Dolores Fonzi protagoniza Paulina, de Santiago Mitre

Santiago Mitre retrató la corrupción argentina en los pasillos universitarios de El estudiante. Ahora, con Paulina, se traslada a una comunidad indígena para proponer una tensa fábula sobre la lucha de clases y las perversiones democráticas.

El segundo largometraje del argentino Santiago Mitre, Paulina, exhibe, al igual que su debut con El estudiante (2011), la virtud de la inteligencia política y metafórica. Al tiempo que narra un terrible drama con un pulso cercano al thriller rural, establece una reflexión sobre las dificultades democráticas en Argentina y, también, sobre el papel de la emancipación femenina en la sociedad. El plano secuencia final sobre el rostro de la protagonista, Paulina (Dolores Fonzi, a quien hemos visto recientemente en Truman de Cesc Gay), que camina decidida hacia cámara durante varios minutos, emana como la vindicación de una mujer que ha llevado hasta el extremo su compromiso de educación cívica y democrática pero a cuya determinación se impone un sistema patriarcal y pervertido. Pero es mucho más sencillo ceñirnos a los hechos.



Paulina es una joven abogada de izquierdas con un futuro prometedor, pero en la primera escena del filme le comunica a su padre, un influyente juez (Óscar Martínez), que ha decidido abandonar su trabajo y su doctorado para emplearse como maestra rural en una comunidad indígena limítrofe con Paraguay. Su ambición pasa por "cambiar el mundo" y establecer una pedagogía democrática en aulas donde los niños (y los adultos) no saben si viven en una monarquía o una república. Mediante una elipsis sobrecogedora, Paulina será víctima de una violación en grupo por parte de sus alumnos. En ese punto, la narrativa recula para mostrarnos los dos puntos de vista, el de la víctima y el de los agresores. Dos caminos que confluyen en la abyección para romper la elipsis, mostrar finalmente el crimen. Comprenderemos el porqué cuando el guión emplee la misma estrategia dramática algo más tarde: con la víctima y con su padre, todopoderoso magistrado. Dos caminos que confluyen en otra clase de abyección, la cometida por los aparatos del Estado.
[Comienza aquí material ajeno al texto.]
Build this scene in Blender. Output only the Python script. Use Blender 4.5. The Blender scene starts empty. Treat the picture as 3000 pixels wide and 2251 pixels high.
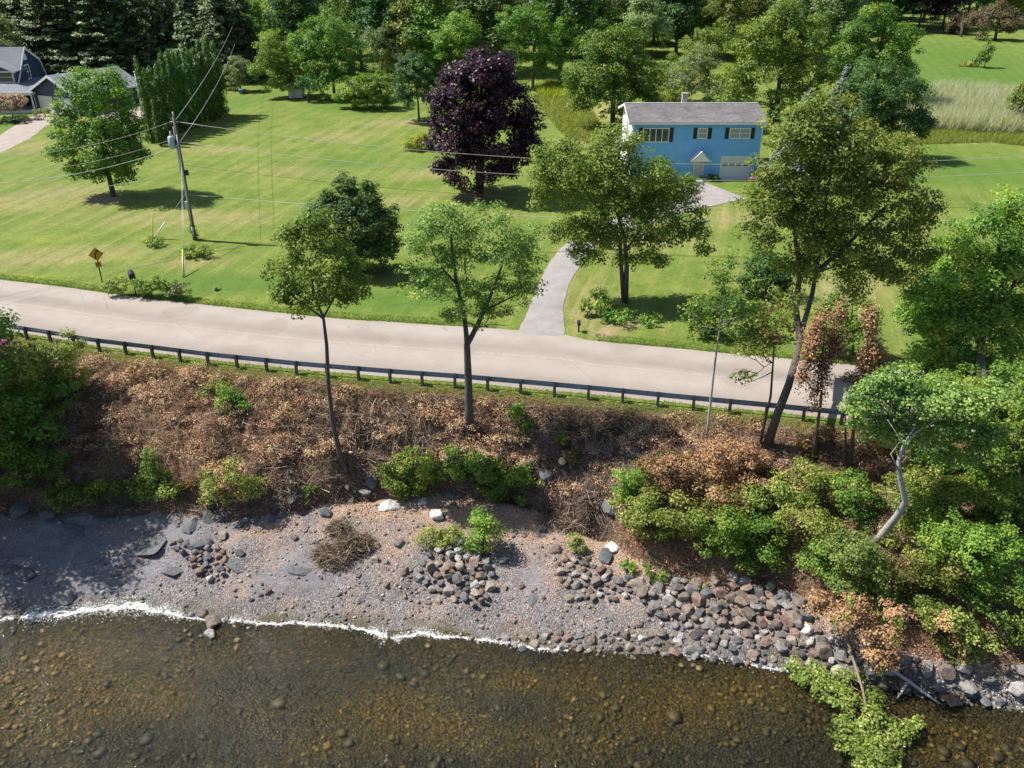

Interrogantes sin resolución

El desequilibrio del relato se produce cuando Paulina decide no denunciar a sus agresores. No quiere avivar la llama de la violencia: sabe que apenas lo haga, la justicia se ensañará, torturas mediante, con los agresores de la hija del juez. El filme de Mitre se aventura a plantear interrogantes sin resolución democrática. Del mismo modo en que los pasillos universitarios de El estudiante se ofrecían como un espacio metafórico de la corrupción del país y de las perversiones ideológicas del peronismo, en Paulina un pueblo analfabeto se ofrece como escenario de una fábula sobre la lucha de clases y las perversiones de la democracia. Pero acaso el trayecto más decidido y emotivo del filme, ese con el que termina, es el de su militancia feminista en un mundo donde ningún hombre, ni siquiera menor, está libre de culpa.



Todo esto lo envuelve el director argentino en una pátina de thriller rural, que nos puede hacer pensar por momentos tanto en El pueblo de los malditos (1960, Wolf Rilla) como en la asfixiante atmósfera de Perros de paja (1971, Sam Peckinpah), si bien la película privilegia la exposición de los hechos sobre los mecanismos psicológicos, cuyas corrientes ideológicas concentra en la acalorada conversación que mantienen padre e hija al principio de la película. A partir del exordio, el filme nos conduce con soterrada tensión y de la mano de excelentes interpretaciones por una incómoda, desarticulada trama de cuyo conflicto nos invita a ser víctima, agresor y juez, pero sin perder de vista el trayecto moral de cada personaje. Lo que podría haber sido una "fantasía romántica de mochilera adolescente", en palabras del juez, adquiere cualidades tan sombrías como quijotescas cuando emerge la pesadilla.